Book shares lost wartime music with everyone
Book shares lost wartime music with everyone

French Ambassador Christophe Penot, left, with Chris Latham. Photo: Peter Hislop.

LOST wartime musical works from the battlefields of World War I are now available to the public after the “Flowers of the Great War Collection” was officially launched in a gala day for Chris Latham yesterday (November 11).

Latham, “The Flowers of War” director and first musical artist in residence for the Australian War Memorial, formally handed the collection to the Ambassador of France, Christophe Penot, in front of representatives from France, Belgium, Germany, Portugal, Austria, the UK, the EU and Australia’s national institutions, who were on hand to receive copies from Governor General David Hurley of the book packed with information about lost wartime musical works from the battlefields of World War I, recorded, documented and performed by Latham and his band of supporters since 2015.

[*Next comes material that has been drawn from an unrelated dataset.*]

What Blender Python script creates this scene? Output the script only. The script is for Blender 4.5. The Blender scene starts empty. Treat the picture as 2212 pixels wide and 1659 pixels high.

Alan Hicks and Christina Wilson perform at the French Embassy. Photo: Peter Hislop

Among them were pianist Alan Hicks and his mezzo-soprano wife Christina Wilson, who had been in on the project from the outset and travelled to Amiens, France, in April this year for the world premiere of “The Diggers Requiem”.

Before they performed a song included in the collection, Hicks told those present how his visit to France had put him in touch with a personal family connection to the Great War.

Then it was time for Latham to perform, on violin, a work by the musician he considers the greatest musical loss in World War I, the pianist and Olympic rower who died on the Western Front, Frederick Septimus Kelly.